Skinner v. Oettinger

14 Abb. Pr. 109 | N.Y. Sup. Ct. | 1861

By the Court.*—Sutherland, J.

This action was not commenced to set aside the assignment as fraudulent, but to recover a judgment for an alleged debt. The action was not commenced, nor does it proceed upon the theory, that the plaintiffs had a lien upon the assigned property, or any better right to it, originally, and before the attachment was levied, than any other simple contract-creditor.

The only question of law there is in the case is, whether a fraudulent disposition of property, by way or under color of an assignment for the benefit of creditors, is or can be a fraudulent disposition of property within the Code, so as to authorize the issuing of an attachment under the Code.
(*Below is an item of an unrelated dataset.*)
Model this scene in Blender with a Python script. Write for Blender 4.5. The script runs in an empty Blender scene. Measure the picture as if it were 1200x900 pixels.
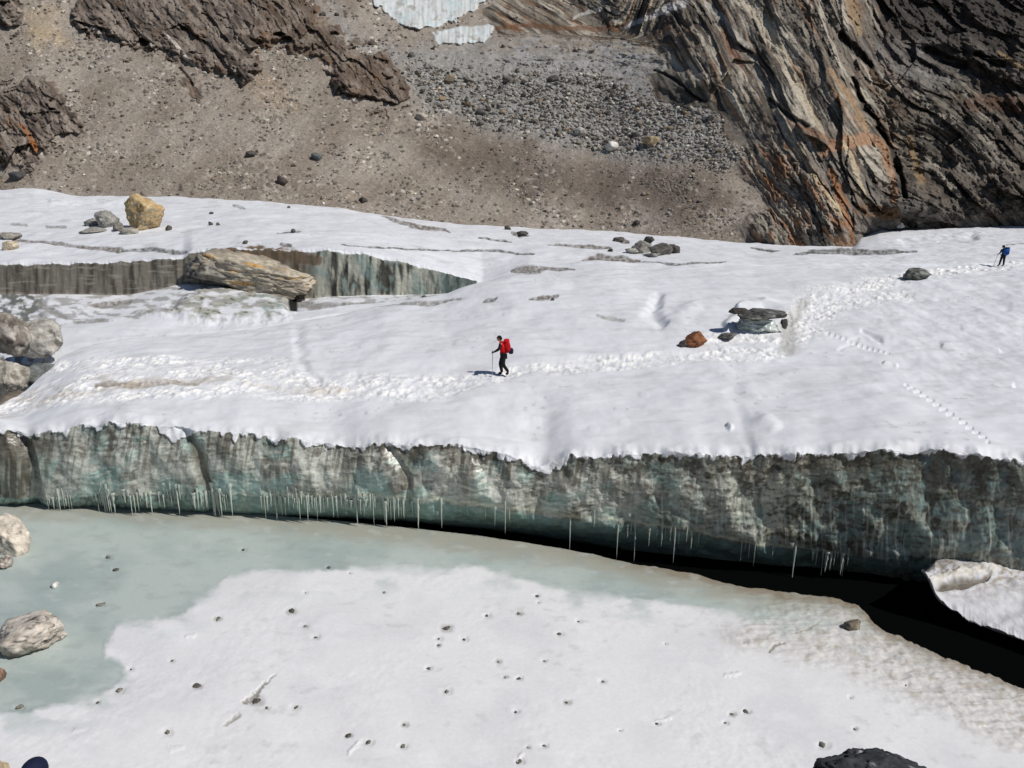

The language of the Code is general and broad enough to include any and every fraudulent disposition of property.

The attachment issues, not because the plaintiff has a lien on the specific property alleged to have been fraudulently disposed of, but to acquire a lien as a provisional security for the payment of a judgment to.be recovered.

Assuming the assigned property, seized under the attachment, to be, at the time of such seizure, in the possession of the assignees, the sheriff takes it at his peril, and he need not take it without being indemnified by the plaintiff. If the plaintiff indemnifies the sheriff, he indemnifies him at the peril and risk of being able to show the assignment to be fraudulent and void, in an action brought against the sheriff for the taking.

The plaintiff takes and enforces the provisional remedy at his peril. I repeat, the question is not as to the plaintiff’s right to remove or set aside a fraudulent obstruction to the enforcement of a judgment and execution, but his right to a provisional statutory security for the payment of his debt, when he shall have obtained a judgment.

Upon sufficient evidence, then, that the assignment by the defendants was fraudulent, the attachment in this case might properly and regularly have been issued on that ground alone.

Upon the question of fact, on the motion to vacate the attachment, whether the defendants, by the assignment or otherwise, had made a fraudulent disposition of their property, there were *112evidence and circumstances on both sides to show the fraud, and to contradict the charge of fraud.

This evidence and these circumstances were submitted to the judge who heard the motion, and his decision on this question of fact must be and ought to be held conclusive.

The order appealed from should be affirmed, with $10 costs.

Clerke and Barnard, JJ., concurred.

Present, Sutherland, Clerke, and Barnard, JJ.